When your brand name becomes a notable business, you know you have made it. Most franchises have secured name recognition through intense marketing strategies. Media, both social and press, are the most effective ways to get your business’ name out there. For independent business, it may take years and a substantial amount of money to perfect your marketing strategy and gain a consumer following. With franchising, all the costs and time-consuming efforts are completely eliminated. The millions of followers on social media and extensive press coverage are already in place!

How to find the right franchise

There are multiple ways to find the right information pertaining to the ideal franchise for you. Searching online and seeking information directly on the franchisor’s website is a great first step. If you find they don’t have all the answers you’re looking for, try these more transparent options:

  • Attend a franchise expo
    • The International Franchise Association Franchise Expo lays out all the franchise options out there for entrepreneurs.
    • You can compare franchise opportunities, ask franchisor’s relevant questions, and attend a promotional meeting with the franchisor, all in the same space.
    • Here are some question ideas: ask how many outlets the franchise has or what their initial franchise fee is. Does the franchise have continuing royalty payments and what controls does the franchisor impose? What are the startup costs like?
    • Make sure to do some background research beforehand to narrow down your options and who you want to speak to.
  • Look through franchise handbooks and manuals
    • Type into your search bar “franchise opportunities handbook” and several results will pop up. Looking through these handbooks will help you narrow down your search for the opportunity and industry that fits your interest.
    • These books list available franchises and provide general information about each individual business.
  • Look into a franchise broker
    • Franchise brokers look into franchises, review the amount of money you wish to invest, and guide you down the right business path.
    • When looking into owning a franchise, there is a lot of necessary paperwork that needs to be filled out. Brokers help ease the stress of this process.

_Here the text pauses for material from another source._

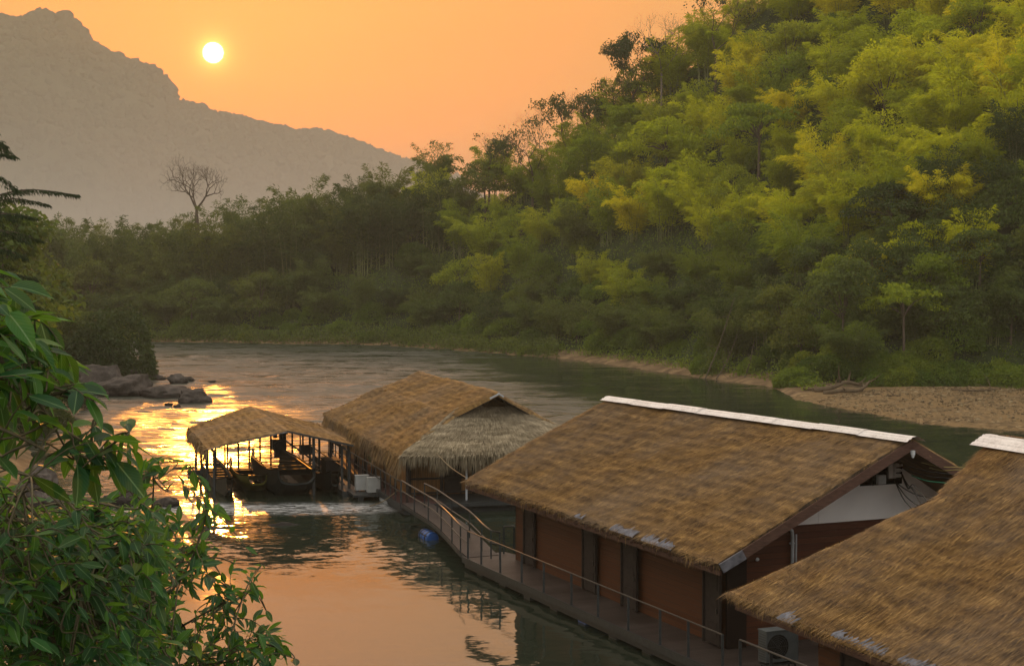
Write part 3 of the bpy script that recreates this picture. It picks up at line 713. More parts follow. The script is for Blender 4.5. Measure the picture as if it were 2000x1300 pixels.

What should you consider? 

Once you weigh your options and follow these steps to the right information, then it’s time to consider a few things before purchasing a franchise. First, think about the product demand for the specific franchise you’re looking at. Is the product or service trending right now, or more seasonal? Will customers return repeatedly to buy the product, or is it a one-time purchase? Remember, if the demand for the product is low, you might not want to make the investment. 

Other things to consider are the local and national levels of competition. It is important to examine similar companies in the area and their success or popularity. If you think the market is oversaturated, this may not be a smart investment for you.  

Unfortunately, franchises don’t always succeed. However, knowing the possible implications of the franchise possibly going under, the kind of training and support services the franchisor offers, and all the other factors listed above gives you a better and more realistic understanding of your potential franchise investment.

Renewal of the Franchise

Eventually, franchise agreements expire and when it comes time to renew, many franchisees find them in a difficult position. Perhaps the franchisor wants them out of the system or they want to change the terms and conditions of their previous agreement. As a result, the franchisee may face difficulty in protecting their rights in the renewal process. Many franchisors see the franchise renewal as an opportunity to coerce their franchisee into accepting stricter or more legally harmful terms. While hiring a franchise attorney upon renewal is a good way to guard your rights, there are several things to know before going into franchise renewal negotiation.

The franchisee may face difficulty protecting their rights in the renewal process.

There are several conditions that come with the franchisee’s right to renew a franchise. These conditions are outlined in the Franchise Disclosure Document and should be considered before the franchise is purchased at all.

For one, many franchisors provide set renewal periods, which give the franchisee a renewal deadline. If the franchisee waits too long before renewing their franchise, they may miss out on the opportunity to continue with their business.

“Then-current” terms is a way that the franchisor is able to amend the terms and conditions of the initial Franchise Agreement. Often, the franchisor uses this as an opportunity to raise royalty fees or limit rights and protections of the franchisee.

Updates or upgrades is another financial burden on the franchisee that often seems to come out of the left field. Many franchises require their facility or outlet to be upgraded each year with new systems, products, etc. Fitness franchises, for instance, frequently require that the franchisee upgrade or update all machines once every several years. This is extra finance that the franchisee should consider.

The franchisor may also implement the obligations to cure. Should the franchisor accuse you of breaching the franchise agreement, you may be required to “cure” the breach before you renew the franchise. Depending on the accused violation, this cure period can be time-consuming.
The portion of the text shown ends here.